[Exercise directions] Can you transcribe every line exactly and leave the pictures behind?

[Data shown]
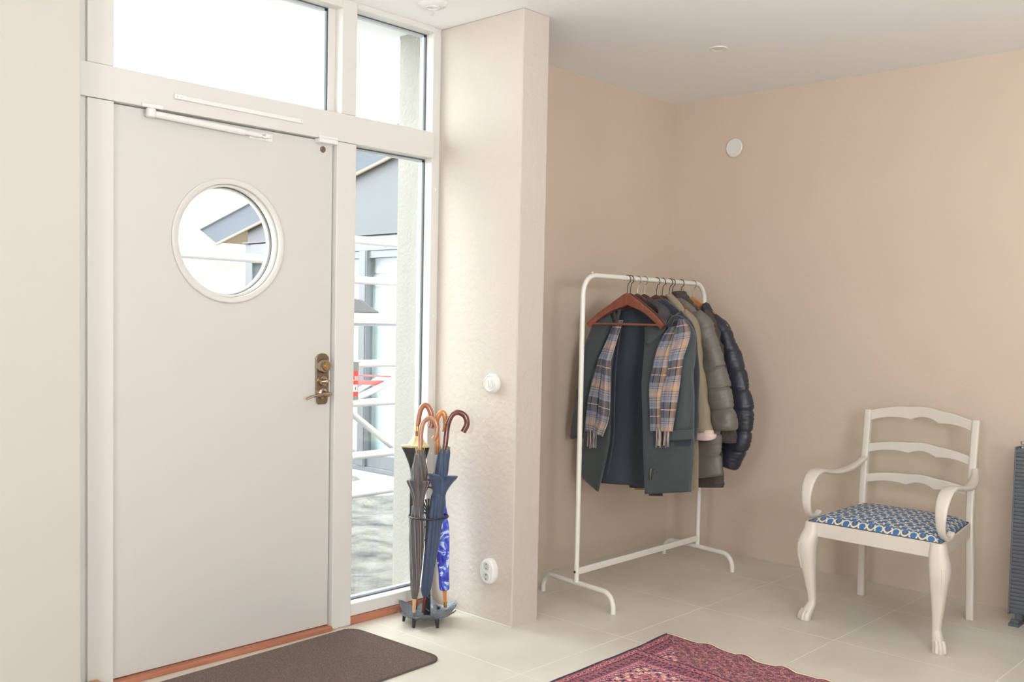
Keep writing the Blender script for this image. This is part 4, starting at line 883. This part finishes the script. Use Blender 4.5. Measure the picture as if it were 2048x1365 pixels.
obj('strap', tube(B(), [a.lerp(b, 0.785), a.lerp(b, 0.81)], 0.0200, 24), 'blackcloth', u3)
canopy(a, b, [(0.017, 0.555), (0.022, 0.60), (0.021, 0.66), (0.016, 0.690), (0.008, 0.692)], mat('pale_silver_lining', (206, 206, 210), 0.5), u3, 6, 0.6, 0.16, 'silver_lining', seed=9)
crook([b - Vector((0, 0, 0.03)), (2.991, -0.147, 0.780), (2.990, -0.140, 0.850), (2.991, -0.137, 0.895), (3.000, -0.144, 0.925), (3.010, -0.152, 0.934), (3.019, -0.160, 0.918), (3.021, -0.165, 0.880), (3.016, -0.164, 0.845)], 0.0120, 'w_orange', u3)
shaft(a.lerp(b, 0.1), b, 0.006, 'w_orange', u3)

u4 = thing('umbrella', (2.9, -0.1, 0.04), 'black umbrella with cream-gold trim and chestnut crook handle, at the back by the glass', 'umbrella', 'umbrellas in the stand')
a, b = Vector((2.895, -0.120, 0.042)), Vector((2.924, -0.084, 0.800))
obj('tip', tube(B(), [a, a.lerp(b, 0.045)], 0.0075, 14), 'blackcloth', u4); obj('shaft_tip', tube(B(), [a.lerp(b, 0.045), a.lerp(b, 0.10)], 0.0085, 14), 'w_brown', u4)
canopy(a, b, [(0.011, 0.070), (0.018, 0.12), (0.025, 0.28), (0.030, 0.45), (0.028, 0.56), (0.024, 0.60)], 'blackcloth', u4, 8, 1.0, 0.12, seed=10)
canopy(a, b, [(0.022, 0.58), (0.030, 0.64), (0.048, 0.705), (0.056, 0.735), (0.030, 0.737)], 'blackcloth', u4, 3, 0.2, 0.12, 'canopy_flare', seed=11, flare=lambda z: 0.12 * max(0, (z - 0.64) / 0.1))
canopy(a, b, [(0.050, 0.730), (0.0585, 0.737), (0.0595, 0.745), (0.045, 0.747)], 'goldtrim', u4, 3, 0.2, 0.22, 'gold_trim', seed=11)
canopy(a, b, [(0.045, 0.742), (0.030, 0.762), (0.020, 0.782), (0.010, 0.784)], 'goldtrim', u4, 7, 0.2, 0.10, 'gold_lining', seed=12)
crook([b - Vector((0, 0, 0.05)), (2.925, -0.082, 0.830), (2.929, -0.079, 0.880), (2.937, -0.082, 0.935), (2.949, -0.091, 0.962), (2.963, -0.104, 0.960), (2.974, -0.116, 0.930), (2.976, -0.122, 0.890), (2.970, -0.120, 0.862)], 0.0125, 'w_brown', u4)
obj('collar', tube(B(), [(2.9255, -0.081, 0.848), (2.9275, -0.080, 0.868)], 0.0138, 16), 'brass', u4)

# ------------------------------------------------------------------ doormat
dm = thing('doormat', (2.1, -0.33, 0), 'dark brown ribbed doormat with rounded corners in front of the door', 'doormat')
rrm = Matrix.Translation((1.62, -0.085, 0)) @ Matrix.Rotation(0.045, 4, 'Z')
def rounded(L, W, r, n_=10):
    pts = []
    for cx_, cy_, a0 in ((L - r, -r, 0.0), (r, -r, PI / 2), (r, -W + r, PI), (L - r, -W + r, 1.5 * PI)):
        for k in range(n_ + 1): a = a0 + PI / 2 * k / n_; pts.append((cx_ + r * math.cos(a), cy_ + r * math.sin(a)))
    return pts
LM, WM = 0.985, 0.57
obj('backing', prism(B(), rounded(LM, WM, 0.07), lambda x, y: rrm @ Vector((x, y, 0.0005)), lambda x, y: rrm @ Vector((x, y, 0.006))), 'mat_edge', dm, smooth=False)
mb = B(); nr = 76
for i in range(nr):
    y = -0.008 - (WM - 0.016) * i / (nr - 1); r = 0.07
    yy = min(max(min(-y, WM + y), 0), r); ins = r - math.sqrt(max(r * r - (r - yy) ** 2, 0)) + 0.006
    rows = []
    for k in range(41):
        x = ins + (LM - 2 * ins) * k / 40
        rows.append([rrm @ Vector((x, y - 0.0036, 0.006)), rrm @ Vector((x, y - 0.0018, 0.0105 + 0.0006 * nz(x, y, 1, 60))), rrm @ Vector((x, y + 0.0018, 0.0105)), rrm @ Vector((x, y + 0.0036, 0.006))])
    ringgrid(mb, rows)
tag(obj('ribbed_pile', mb, 'matt', dm, angle=180), kind='stuff')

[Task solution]
Keep writing the Blender script for this image. This is part 4, starting at line 883. This part finishes the script. Use Blender 4.5. Measure the picture as if it were 2048x1365 pixels.
obj('strap', tube(B(), [a.lerp(b, 0.785), a.lerp(b, 0.81)], 0.0200, 24), 'blackcloth', u3)
canopy(a, b, [(0.017, 0.555), (0.022, 0.60), (0.021, 0.66), (0.016, 0.690), (0.008, 0.692)], mat('pale_silver_lining', (206, 206, 210), 0.5), u3, 6, 0.6, 0.16, 'silver_lining', seed=9)
crook([b - Vector((0, 0, 0.03)), (2.991, -0.147, 0.780), (2.990, -0.140, 0.850), (2.991, -0.137, 0.895), (3.000, -0.144, 0.925), (3.010, -0.152, 0.934), (3.019, -0.160, 0.918), (3.021, -0.165, 0.880), (3.016, -0.164, 0.845)], 0.0120, 'w_orange', u3)
shaft(a.lerp(b, 0.1), b, 0.006, 'w_orange', u3)

u4 = thing('umbrella', (2.9, -0.1, 0.04), 'black umbrella with cream-gold trim and chestnut crook handle, at the back by the glass', 'umbrella', 'umbrellas in the stand')
a, b = Vector((2.895, -0.120, 0.042)), Vector((2.924, -0.084, 0.800))
obj('tip', tube(B(), [a, a.lerp(b, 0.045)], 0.0075, 14), 'blackcloth', u4); obj('shaft_tip', tube(B(), [a.lerp(b, 0.045), a.lerp(b, 0.10)], 0.0085, 14), 'w_brown', u4)
canopy(a, b, [(0.011, 0.070), (0.018, 0.12), (0.025, 0.28), (0.030, 0.45), (0.028, 0.56), (0.024, 0.60)], 'blackcloth', u4, 8, 1.0, 0.12, seed=10)
canopy(a, b, [(0.022, 0.58), (0.030, 0.64), (0.048, 0.705), (0.056, 0.735), (0.030, 0.737)], 'blackcloth', u4, 3, 0.2, 0.12, 'canopy_flare', seed=11, flare=lambda z: 0.12 * max(0, (z - 0.64) / 0.1))
canopy(a, b, [(0.050, 0.730), (0.0585, 0.737), (0.0595, 0.745), (0.045, 0.747)], 'goldtrim', u4, 3, 0.2, 0.22, 'gold_trim', seed=11)
canopy(a, b, [(0.045, 0.742), (0.030, 0.762), (0.020, 0.782), (0.010, 0.784)], 'goldtrim', u4, 7, 0.2, 0.10, 'gold_lining', seed=12)
crook([b - Vector((0, 0, 0.05)), (2.925, -0.082, 0.830), (2.929, -0.079, 0.880), (2.937, -0.082, 0.935), (2.949, -0.091, 0.962), (2.963, -0.104, 0.960), (2.974, -0.116, 0.930), (2.976, -0.122, 0.890), (2.970, -0.120, 0.862)], 0.0125, 'w_brown', u4)
obj('collar', tube(B(), [(2.9255, -0.081, 0.848), (2.9275, -0.080, 0.868)], 0.0138, 16), 'brass', u4)

# ------------------------------------------------------------------ doormat
dm = thing('doormat', (2.1, -0.33, 0), 'dark brown ribbed doormat with rounded corners in front of the door', 'doormat')
rrm = Matrix.Translation((1.62, -0.085, 0)) @ Matrix.Rotation(0.045, 4, 'Z')
def rounded(L, W, r, n_=10):
    pts = []
    for cx_, cy_, a0 in ((L - r, -r, 0.0), (r, -r, PI / 2), (r, -W + r, PI), (L - r, -W + r, 1.5 * PI)):
        for k in range(n_ + 1): a = a0 + PI / 2 * k / n_; pts.append((cx_ + r * math.cos(a), cy_ + r * math.sin(a)))
    return pts
LM, WM = 0.985, 0.57
obj('backing', prism(B(), rounded(LM, WM, 0.07), lambda x, y: rrm @ Vector((x, y, 0.0005)), lambda x, y: rrm @ Vector((x, y, 0.006))), 'mat_edge', dm, smooth=False)
mb = B(); nr = 76
for i in range(nr):
    y = -0.008 - (WM - 0.016) * i / (nr - 1); r = 0.07
    yy = min(max(min(-y, WM + y), 0), r); ins = r - math.sqrt(max(r * r - (r - yy) ** 2, 0)) + 0.006
    rows = []
    for k in range(41):
        x = ins + (LM - 2 * ins) * k / 40
        rows.append([rrm @ Vector((x, y - 0.0036, 0.006)), rrm @ Vector((x, y - 0.0018, 0.0105 + 0.0006 * nz(x, y, 1, 60))), rrm @ Vector((x, y + 0.0018, 0.0105)), rrm @ Vector((x, y + 0.0036, 0.006))])
    ringgrid(mb, rows)
tag(obj('ribbed_pile', mb, 'matt', dm, angle=180), kind='stuff')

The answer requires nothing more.